In Sephora after our heavy lunch conversation, we browsed the aisles of cucumber moisturizer, rose-tinted lip balm, and egg-shaped sponges. I have never been a makeup person, but after losing pregnancy weight, breast pumping, and strengthening my arms by holding my newborn, I felt an urge to be pretty. But when I saw the very beautiful and perfectly made-up women who worked there, I wondered if I’d missed the class on femininity.


Back in high school, my friends and I used to go to Sephora, look at those same products, and wonder why we weren’t as pretty as the ladies working there. “All it takes is makeup, right?” We wanted so badly to mask our youth, our inexperience, our flaws. The thicker the makeup, the harder it would be to find us. We didn’t realize that our beauty began before the eyeliner, the lip stain, and the mousse. Our pockets never had enough allowance or babysitting cash to even buy a wand of lip gloss, but we wandered the store, looking for our future selves in palettes of shimmering eyeshadows and tubes of foundation. What kind of woman would I grow up to become? The earthy, simple makeup gal? The glammed-up beauty queen? It turns out I’m the makeup-on-sale-at-Target gal, but my past self doesn’t need to know that.

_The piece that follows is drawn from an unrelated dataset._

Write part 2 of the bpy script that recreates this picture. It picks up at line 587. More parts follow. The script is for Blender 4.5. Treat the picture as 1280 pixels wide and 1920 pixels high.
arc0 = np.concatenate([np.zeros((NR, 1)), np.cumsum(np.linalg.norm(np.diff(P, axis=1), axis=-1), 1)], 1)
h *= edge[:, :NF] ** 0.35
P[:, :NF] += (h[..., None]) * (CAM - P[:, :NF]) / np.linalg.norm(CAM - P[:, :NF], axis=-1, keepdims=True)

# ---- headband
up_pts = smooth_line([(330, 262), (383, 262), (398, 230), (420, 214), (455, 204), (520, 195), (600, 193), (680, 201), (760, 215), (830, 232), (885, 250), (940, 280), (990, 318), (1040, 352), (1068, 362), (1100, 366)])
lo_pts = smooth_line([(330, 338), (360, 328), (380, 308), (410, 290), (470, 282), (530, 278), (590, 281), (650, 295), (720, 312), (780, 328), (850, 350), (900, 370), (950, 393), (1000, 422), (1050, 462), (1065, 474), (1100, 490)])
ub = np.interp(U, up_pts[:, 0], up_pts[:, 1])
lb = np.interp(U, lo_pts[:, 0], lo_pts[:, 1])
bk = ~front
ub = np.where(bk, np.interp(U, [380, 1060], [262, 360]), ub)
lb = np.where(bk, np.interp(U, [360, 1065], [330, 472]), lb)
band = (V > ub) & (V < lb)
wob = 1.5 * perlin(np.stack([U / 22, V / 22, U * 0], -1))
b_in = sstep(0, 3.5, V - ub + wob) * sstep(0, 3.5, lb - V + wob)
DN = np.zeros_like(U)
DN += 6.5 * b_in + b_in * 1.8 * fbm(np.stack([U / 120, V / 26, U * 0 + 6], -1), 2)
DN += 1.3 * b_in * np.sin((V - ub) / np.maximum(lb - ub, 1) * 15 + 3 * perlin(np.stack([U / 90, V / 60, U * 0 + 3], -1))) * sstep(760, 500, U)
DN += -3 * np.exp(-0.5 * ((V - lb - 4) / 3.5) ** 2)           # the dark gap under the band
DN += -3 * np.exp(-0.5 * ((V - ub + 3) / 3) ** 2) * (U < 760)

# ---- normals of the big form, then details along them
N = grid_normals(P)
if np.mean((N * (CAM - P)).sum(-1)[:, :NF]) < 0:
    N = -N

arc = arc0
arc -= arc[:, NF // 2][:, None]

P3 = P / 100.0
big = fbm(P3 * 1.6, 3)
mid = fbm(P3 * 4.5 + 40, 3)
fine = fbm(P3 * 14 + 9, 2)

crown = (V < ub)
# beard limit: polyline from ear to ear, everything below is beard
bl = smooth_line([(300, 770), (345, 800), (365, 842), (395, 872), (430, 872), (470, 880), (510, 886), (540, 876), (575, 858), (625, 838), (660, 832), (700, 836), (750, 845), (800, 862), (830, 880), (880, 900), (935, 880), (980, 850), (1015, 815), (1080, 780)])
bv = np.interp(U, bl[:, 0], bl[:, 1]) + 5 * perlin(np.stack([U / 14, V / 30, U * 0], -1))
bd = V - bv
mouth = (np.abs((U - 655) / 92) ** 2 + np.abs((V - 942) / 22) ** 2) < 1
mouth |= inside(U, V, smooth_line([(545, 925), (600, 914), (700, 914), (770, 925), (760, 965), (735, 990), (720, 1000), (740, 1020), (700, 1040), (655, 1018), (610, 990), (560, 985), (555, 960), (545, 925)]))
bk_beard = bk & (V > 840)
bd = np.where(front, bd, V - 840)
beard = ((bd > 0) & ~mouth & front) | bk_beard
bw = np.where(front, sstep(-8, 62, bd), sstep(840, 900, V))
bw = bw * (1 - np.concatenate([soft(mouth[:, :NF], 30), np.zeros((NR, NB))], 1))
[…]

In Sephora with my new friend that day, though, something told me that I should give into my fantasies of fully dressing up because I want to, even if it’s just for my 2-year old-son while we mold Play-Doh on his bedroom floor. I kind of like that feeling. I need to remember that it’s okay to feel pretty. That I am a member of society. That I did become the person I hoped to be when I was younger, at least in a few ways.

That life goes on after 30: I have a new friend and it’s okay to still be looking for my future self among the shelves of creamy lipsticks.

Someone likes me, and I’m thinking I like myself these days, too.